El último informe del Grupo 2 del IPCC publicado el día 28 de febrero de 2022 plantea con fuerza mensajes que informes previos ya habían señalado, pero que ahora, ocho años después del anterior informe, la comunidad científica ha podido cuantificar. Ya sabíamos que no todas las personas y países tienen la misma vulnerabilidad al cambio climático. En el informe de 2014 señalábamos que, ante un mismo fenómeno, diferentes grupos sociales, con diferentes capacidades de respuesta y adaptación, tenían diferentes vulnerabilidades. Hoy sabemos que por esta vulnerabilidad contextual en algunos países el riesgo de mortandad frente a inundaciones es 15 veces mayor que en otros. También sabemos que prácticamente la mitad de la población mundial, entre 3.300 y 3.600 millones de personas, se encuentra en contextos muy vulnerables al cambio climático.
Ya sabíamos también que el cambio climático es sobre todo un agravante de las pésimas condiciones de vida en que se encuentran millones de personas mundialmente, tanto en países desarrollados como en vías de desarrollo.
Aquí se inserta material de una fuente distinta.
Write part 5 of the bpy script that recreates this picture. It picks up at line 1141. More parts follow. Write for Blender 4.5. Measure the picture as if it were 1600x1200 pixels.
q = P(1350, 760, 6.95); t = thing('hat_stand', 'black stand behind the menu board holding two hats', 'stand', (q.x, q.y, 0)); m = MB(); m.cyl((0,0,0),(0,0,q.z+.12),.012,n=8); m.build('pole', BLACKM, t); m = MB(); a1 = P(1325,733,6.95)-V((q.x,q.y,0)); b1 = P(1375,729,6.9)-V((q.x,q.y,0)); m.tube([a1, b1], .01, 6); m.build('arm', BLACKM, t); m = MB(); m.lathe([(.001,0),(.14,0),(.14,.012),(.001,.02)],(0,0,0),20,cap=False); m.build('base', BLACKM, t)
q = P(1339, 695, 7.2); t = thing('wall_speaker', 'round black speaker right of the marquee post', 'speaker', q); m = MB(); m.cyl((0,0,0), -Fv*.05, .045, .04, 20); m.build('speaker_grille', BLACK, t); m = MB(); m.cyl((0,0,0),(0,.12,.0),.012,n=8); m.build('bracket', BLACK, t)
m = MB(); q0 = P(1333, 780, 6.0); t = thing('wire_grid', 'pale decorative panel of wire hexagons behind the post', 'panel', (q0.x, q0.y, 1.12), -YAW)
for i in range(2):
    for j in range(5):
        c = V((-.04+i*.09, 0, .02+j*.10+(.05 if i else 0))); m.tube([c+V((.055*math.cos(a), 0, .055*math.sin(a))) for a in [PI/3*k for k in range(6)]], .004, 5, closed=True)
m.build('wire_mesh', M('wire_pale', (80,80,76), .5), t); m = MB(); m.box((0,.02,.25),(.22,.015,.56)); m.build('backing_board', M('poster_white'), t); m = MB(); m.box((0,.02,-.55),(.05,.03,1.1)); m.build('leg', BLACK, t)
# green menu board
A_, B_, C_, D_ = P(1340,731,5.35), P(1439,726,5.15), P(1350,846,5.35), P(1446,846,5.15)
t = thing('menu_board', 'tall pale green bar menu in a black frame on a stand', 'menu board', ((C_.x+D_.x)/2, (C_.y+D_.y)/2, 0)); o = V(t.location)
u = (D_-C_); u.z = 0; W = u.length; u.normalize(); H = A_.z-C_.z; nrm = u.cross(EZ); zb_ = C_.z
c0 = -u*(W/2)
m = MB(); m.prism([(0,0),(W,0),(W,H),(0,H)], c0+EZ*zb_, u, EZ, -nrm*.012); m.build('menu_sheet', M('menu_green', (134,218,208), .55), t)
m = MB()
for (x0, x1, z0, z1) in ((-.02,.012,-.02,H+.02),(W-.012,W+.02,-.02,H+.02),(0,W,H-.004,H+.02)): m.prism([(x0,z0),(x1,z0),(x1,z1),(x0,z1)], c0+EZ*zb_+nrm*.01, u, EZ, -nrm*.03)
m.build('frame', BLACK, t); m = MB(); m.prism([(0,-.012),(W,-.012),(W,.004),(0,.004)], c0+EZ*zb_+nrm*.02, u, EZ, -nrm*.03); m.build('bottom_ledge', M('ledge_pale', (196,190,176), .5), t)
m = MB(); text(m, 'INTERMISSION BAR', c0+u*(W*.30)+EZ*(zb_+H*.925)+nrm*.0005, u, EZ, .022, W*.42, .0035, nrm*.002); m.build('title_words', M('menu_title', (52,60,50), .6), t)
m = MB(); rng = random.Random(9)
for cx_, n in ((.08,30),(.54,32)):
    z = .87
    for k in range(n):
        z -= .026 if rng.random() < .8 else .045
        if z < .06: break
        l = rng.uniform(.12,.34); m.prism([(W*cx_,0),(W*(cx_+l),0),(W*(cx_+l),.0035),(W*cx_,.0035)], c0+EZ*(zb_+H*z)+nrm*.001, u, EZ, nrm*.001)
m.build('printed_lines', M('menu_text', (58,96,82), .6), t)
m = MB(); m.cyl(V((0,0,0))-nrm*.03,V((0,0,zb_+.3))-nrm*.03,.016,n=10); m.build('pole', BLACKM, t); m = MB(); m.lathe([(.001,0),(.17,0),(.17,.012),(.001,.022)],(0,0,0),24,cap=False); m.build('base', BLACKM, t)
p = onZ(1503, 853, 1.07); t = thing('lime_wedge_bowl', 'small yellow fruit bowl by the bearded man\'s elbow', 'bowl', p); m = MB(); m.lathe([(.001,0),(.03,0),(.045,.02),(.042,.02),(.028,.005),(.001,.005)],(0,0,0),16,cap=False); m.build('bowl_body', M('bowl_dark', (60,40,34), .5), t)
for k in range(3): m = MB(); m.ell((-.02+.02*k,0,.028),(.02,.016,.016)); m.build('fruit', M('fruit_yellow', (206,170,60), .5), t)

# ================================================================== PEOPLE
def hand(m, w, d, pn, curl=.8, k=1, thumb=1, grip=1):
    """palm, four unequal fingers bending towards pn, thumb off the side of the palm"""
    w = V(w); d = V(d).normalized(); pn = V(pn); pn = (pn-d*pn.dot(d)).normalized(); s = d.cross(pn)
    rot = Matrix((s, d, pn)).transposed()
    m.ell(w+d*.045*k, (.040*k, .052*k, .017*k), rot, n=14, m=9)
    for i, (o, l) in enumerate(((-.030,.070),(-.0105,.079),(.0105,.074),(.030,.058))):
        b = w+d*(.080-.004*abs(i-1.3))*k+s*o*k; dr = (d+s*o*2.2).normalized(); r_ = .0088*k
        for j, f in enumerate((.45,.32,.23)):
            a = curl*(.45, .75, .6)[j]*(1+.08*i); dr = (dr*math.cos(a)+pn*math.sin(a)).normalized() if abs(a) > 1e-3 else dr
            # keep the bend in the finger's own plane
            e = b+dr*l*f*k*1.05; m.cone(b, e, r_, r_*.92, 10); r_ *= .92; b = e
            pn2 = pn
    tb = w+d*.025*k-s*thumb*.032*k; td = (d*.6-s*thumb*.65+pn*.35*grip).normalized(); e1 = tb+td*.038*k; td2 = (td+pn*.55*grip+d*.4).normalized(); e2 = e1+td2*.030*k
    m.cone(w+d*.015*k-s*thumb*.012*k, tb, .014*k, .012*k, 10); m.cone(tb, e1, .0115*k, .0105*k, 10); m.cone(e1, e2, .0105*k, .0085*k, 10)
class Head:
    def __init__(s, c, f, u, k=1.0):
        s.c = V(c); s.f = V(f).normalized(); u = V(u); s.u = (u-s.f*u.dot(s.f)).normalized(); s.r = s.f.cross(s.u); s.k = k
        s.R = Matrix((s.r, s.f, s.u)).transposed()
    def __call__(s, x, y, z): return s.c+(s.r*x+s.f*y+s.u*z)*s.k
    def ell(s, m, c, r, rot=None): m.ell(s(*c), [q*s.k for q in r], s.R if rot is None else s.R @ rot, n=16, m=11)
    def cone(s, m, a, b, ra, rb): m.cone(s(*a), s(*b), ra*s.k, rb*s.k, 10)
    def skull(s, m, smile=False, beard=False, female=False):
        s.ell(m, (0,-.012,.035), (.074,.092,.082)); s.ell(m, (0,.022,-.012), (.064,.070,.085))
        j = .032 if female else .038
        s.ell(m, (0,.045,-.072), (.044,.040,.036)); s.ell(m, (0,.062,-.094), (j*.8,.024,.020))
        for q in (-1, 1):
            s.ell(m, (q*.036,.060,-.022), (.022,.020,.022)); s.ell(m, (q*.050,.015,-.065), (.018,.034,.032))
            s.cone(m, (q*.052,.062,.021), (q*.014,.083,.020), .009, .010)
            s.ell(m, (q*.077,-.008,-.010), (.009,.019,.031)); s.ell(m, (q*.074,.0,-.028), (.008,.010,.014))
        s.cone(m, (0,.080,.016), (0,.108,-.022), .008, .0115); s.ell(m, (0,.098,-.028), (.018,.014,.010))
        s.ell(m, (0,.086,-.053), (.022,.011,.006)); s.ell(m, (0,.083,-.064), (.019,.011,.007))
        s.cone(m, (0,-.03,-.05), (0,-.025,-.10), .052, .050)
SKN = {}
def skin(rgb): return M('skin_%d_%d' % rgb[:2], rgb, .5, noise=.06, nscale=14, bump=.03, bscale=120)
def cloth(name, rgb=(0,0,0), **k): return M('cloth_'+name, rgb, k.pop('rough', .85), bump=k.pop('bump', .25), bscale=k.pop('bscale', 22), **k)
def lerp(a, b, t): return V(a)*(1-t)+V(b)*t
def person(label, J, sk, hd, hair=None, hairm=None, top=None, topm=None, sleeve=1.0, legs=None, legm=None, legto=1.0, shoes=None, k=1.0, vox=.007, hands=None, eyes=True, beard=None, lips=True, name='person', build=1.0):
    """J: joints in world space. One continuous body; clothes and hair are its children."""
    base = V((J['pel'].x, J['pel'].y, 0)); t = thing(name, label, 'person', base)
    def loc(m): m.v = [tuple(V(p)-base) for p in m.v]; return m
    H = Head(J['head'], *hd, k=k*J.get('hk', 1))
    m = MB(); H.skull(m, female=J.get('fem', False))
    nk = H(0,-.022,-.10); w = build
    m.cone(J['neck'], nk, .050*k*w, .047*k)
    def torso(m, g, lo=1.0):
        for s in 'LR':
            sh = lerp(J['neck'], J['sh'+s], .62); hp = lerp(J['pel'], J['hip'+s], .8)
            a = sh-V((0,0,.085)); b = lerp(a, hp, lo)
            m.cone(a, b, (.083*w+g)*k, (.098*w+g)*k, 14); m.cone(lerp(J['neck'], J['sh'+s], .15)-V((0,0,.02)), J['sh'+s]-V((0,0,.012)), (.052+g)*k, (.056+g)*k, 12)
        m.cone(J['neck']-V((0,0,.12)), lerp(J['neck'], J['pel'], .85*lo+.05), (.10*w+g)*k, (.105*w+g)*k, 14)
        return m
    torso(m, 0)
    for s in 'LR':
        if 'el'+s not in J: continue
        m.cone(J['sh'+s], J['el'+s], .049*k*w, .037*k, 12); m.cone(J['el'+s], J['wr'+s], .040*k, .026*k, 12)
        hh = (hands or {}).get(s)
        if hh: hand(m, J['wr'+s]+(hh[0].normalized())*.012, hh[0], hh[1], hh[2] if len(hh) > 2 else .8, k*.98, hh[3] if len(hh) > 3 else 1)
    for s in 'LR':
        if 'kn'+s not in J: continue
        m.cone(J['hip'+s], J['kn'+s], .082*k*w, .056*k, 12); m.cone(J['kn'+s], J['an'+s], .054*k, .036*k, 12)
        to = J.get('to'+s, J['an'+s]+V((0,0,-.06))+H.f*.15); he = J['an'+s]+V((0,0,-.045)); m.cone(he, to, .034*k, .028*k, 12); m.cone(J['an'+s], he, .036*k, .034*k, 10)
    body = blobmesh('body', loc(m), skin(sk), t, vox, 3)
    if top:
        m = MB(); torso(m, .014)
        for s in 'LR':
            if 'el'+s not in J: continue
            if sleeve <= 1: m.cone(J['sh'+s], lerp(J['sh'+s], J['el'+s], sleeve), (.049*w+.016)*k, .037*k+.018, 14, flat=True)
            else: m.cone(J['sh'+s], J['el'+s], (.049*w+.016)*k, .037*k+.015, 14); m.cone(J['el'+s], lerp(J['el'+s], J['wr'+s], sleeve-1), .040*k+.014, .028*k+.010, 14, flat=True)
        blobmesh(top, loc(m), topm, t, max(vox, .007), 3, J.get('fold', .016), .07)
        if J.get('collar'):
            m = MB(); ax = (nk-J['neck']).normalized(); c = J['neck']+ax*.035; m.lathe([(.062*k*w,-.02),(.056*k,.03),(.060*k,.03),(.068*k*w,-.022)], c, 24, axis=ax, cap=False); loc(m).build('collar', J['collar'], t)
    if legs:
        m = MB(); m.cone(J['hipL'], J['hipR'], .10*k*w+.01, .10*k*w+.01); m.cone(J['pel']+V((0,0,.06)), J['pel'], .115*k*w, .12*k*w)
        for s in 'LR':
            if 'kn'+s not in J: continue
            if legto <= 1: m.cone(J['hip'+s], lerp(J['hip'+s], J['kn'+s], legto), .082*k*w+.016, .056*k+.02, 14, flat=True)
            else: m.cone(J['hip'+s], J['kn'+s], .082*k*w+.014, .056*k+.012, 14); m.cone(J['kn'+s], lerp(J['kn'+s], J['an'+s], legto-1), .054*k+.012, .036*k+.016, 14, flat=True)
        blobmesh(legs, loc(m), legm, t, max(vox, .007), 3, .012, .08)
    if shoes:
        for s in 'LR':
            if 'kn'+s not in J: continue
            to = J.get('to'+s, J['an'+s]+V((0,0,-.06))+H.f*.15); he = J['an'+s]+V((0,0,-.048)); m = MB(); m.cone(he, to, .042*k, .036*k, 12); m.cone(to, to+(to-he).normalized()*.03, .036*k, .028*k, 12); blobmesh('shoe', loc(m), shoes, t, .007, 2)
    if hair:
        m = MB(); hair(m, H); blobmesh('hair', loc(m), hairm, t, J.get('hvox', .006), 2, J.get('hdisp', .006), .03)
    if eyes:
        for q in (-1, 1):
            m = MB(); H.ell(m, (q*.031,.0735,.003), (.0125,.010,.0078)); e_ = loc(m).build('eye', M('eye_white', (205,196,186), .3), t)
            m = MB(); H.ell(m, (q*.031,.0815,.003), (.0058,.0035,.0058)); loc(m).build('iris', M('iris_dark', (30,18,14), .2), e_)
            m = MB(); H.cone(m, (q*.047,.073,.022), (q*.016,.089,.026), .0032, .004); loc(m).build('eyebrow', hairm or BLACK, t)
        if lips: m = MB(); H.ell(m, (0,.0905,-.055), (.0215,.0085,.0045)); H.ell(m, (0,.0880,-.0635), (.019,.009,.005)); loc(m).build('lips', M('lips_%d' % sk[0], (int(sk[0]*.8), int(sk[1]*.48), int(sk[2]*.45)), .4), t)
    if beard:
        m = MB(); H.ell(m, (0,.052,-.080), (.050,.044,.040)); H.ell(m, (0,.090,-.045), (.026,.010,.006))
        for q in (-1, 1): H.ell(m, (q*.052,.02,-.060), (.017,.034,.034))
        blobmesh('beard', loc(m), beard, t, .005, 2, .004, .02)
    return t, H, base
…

Lo que el IPCC indica ahora además es que nuestra lucha contra los impactos del cambio climático debe ir acompañada de medidas que reduzcan la desigualdad y la pobreza. De nada servirá desarrollar estrategias de adaptación que no consideren este factor, pues es precisamente la desigualdad y la pobreza la que está limitando a muchas personas poder adaptarse. Así, por ejemplo, la falta de acceso a servicios universales de salud en algunos países eleva la mortalidad a las olas de calor de las personas en riesgo de exclusión. Garantizar este acceso universal es una medida frente a la desigualdad, pero a su vez implica introducir un enfoque de derechos humanos en las estrategias climáticas que reducen la vulnerabilidad de toda la población, independientemente de su estatus económico, de su clase, etnia, sexo, edad o discapacidad. No tener en cuenta las diferencias entre grupos sociales nos puede llevar además a desarrollar estrategias de maladaptación, es decir, estrategias que de forma no intencionada terminan incrementando la desigualdad entre actores, o tienen un impacto no deseado en el medio ambiente o limitan otras opciones futuras de desarrollo y adaptación.
Un ejemplo de maladaptación en el caso de España sería la irrigación, una de las medidas estrella para la adaptación al cambio climático ante futuras previsiones (y actuales) de escasez de agua. En Navarra, por ejemplo, la expansión de los regadíos ha supuesto un cambio en la estructura productiva, en la que los pequeños productores han terminado abandonando la actividad y alquilando o bien vendiendo sus tierras a los productores de mayor tamaño que podían hacer frente a la inversión requerida. Se han cambiado los mecanismos de gobernanza del agua (de estructuras comunales a ser gestionada por una empresa privada) y los productores que se han mantenido han cambiado los tipos de cultivos hacia aquellos que requieren menor mano de obra. Esta estrategia, en el sur de España, tiene otras implicaciones. Apostar por el regadío en una de las zonas de mayor vulnerabilidad al cambio climático y donde se estima que la escasez de agua será todavía mayor en los próximos años, tendría consecuencias ambientales desastrosas para las generaciones futuras y limitará sus propias opciones de adaptación. En este sentido el informe es claro, la vulnerabilidad humana y la vulnerabilidad de los ecosistemas es absolutamente interdependiente.
Pero el informe señala que no es suficiente con adaptarnos, es necesario además reducir de forma drásticas las emisiones, en lo que se denomina «desarrollo resiliente al clima», en el cual las estrategias deben ir encaminadas a reducir las emisiones, adaptarnos al cambio climático y favorecer la igualdad. La relación entre mitigación y adaptación es clara. Si no reducimos las emisiones, los impactos serán mucho más graves y las estrategias de adaptación desarrolladas ahora no servirán para tales impactos. La buena noticia es que existen estrategias que permiten abordar ambas. En el caso de la agricultura, manejos encaminados a incrementar la materia orgánica del suelo nos permiten capturar carbono por un lado, y desarrollar suelos más resilientes, menos sensibles a contextos de sequía e inundaciones. La agricultura campesina nos provee de diversas estrategias que incrementan la materia orgánica, no es necesario desarrollar nuevas tecnologías, sino dialogar con esos saberes tradicionales que durante décadas hemos despreciado. Esto se suma a otra conclusión del informe: En Europa la adaptación se basa sobre todo en soluciones tecnológicas, y la tecnología, si bien es importante, tiene un papel limitado. Son necesarias estrategias que aborden cambios culturales y de comportamiento, así como cambios institucionales y estrategias que conserven y regeneren la naturaleza.